Frank Schroder is a watch maker. All the adjustments on are simple and very effective. You have to have a light touch with everything. Each cartridge gets a mounting plate which is marked for location with a very sharp awl. With the scale on the side of the VTA post and my marked mounting plates I just have to worry about VTA and anti skate. It takes me maybe ten minutes to change cartridges. The first set up of any cartridge is always a bit tedious, but I also view the stylus under high magnification and I will snap lines on all the right angles and make sure they are in tolerance. Here are some pictures. 

 

@lewm I can only make rules for myself. No one else has to listen. Simple test. Turn off all the fans and the refrigerator and put on the forth movement of Beethoven's 9th. If you hear needle talk from one foot out you need to change something to do with your turntable. You'll have to figure it out:-)

@pindac see my note to Lewm above. I want you to turn the gain on your microphone preamp up all the way and make a recording of the needle talk of each mat doing the 9th and we'll figure out which one is best.

@neonknight VTF and antiskate not VTA and antiskate. My mistake. 

@pindac That's it! You are an oddball. Glad you figured that out:-) I was getting worried. 

@tomic601 The only person more arrogant than you is me:-)

The lyra has less needle talk because it has a very small stylus and boron cantilever. It puts less reactive energy into the record. It also has a very lightweight stylus mounting system. If you look at the pictures in the link above you can see it easily. The end of the cantilever is forked and the stylus sits in the interspace between the two prongs. My Sonic Lab uses the same supplier. The MC Diamond and the Soundsmith Hyperion, due to the nature of their cantilevers, have the stylus held on to the end of the cantilever with a big glob of cement.  

One of the reasons I like vacuum clamping and the Sota is the vacuum clamping effects on record resonance along with the engineering and construction of the Mat and platter. The other advantage is a flat record and pitch stability. 

 

@lewm It is not my model. It is my test. Freude schoner gotterfunken, Tochter aus Elysium, Wir betreten feurertruncken, Himmlischer dein Heiligtum:-)

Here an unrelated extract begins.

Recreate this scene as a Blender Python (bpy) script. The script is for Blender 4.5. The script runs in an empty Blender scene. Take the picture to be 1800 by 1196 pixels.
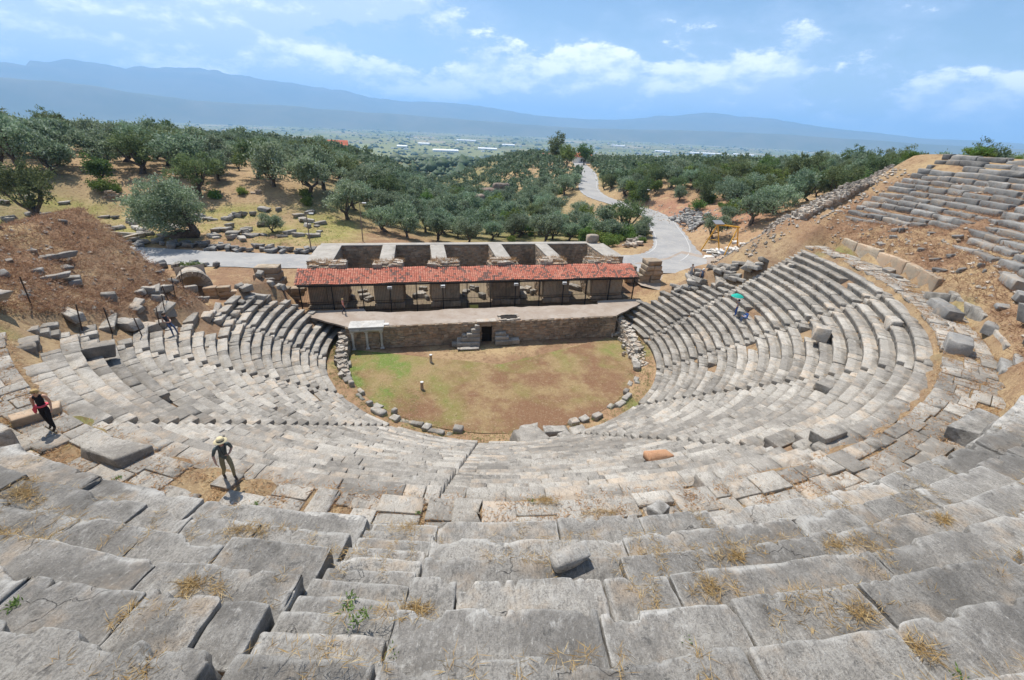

@neonknight ​​@atmasphere ​​@lewm , I have scoped it out,  The problem is the dropped counter weight. It runs into the back of the plinth. Yes it will fit. If you cut the back of the plinth away at the right rear corner behind the tonearm well. You would have to put the cartridge on stilts to get the arm up high enough and you would lose the right rear dustcover hinge. 

Lew, the record imparts the energy to the stylus which is suspended. Everything below the resonance frequency is passed to the tonearm, everything above the resonance frequency moves the stylus relative to the arm and the reactive forces must be dissipated by the record which also has a resonance frequency depending on the record's thickness and how firmly it is held down. At frequencies higher than the resonance frequency the record sings like the diaphragm in an old Victrola which is what you are hearing which is high treble. If the record is fixed and can not move across it's entire surface that energy is dissipated by the much heavier platter and you hear nothing. Larger, heavier, stylus/cantilever combination put more energy back into the record and the needle talk is louder.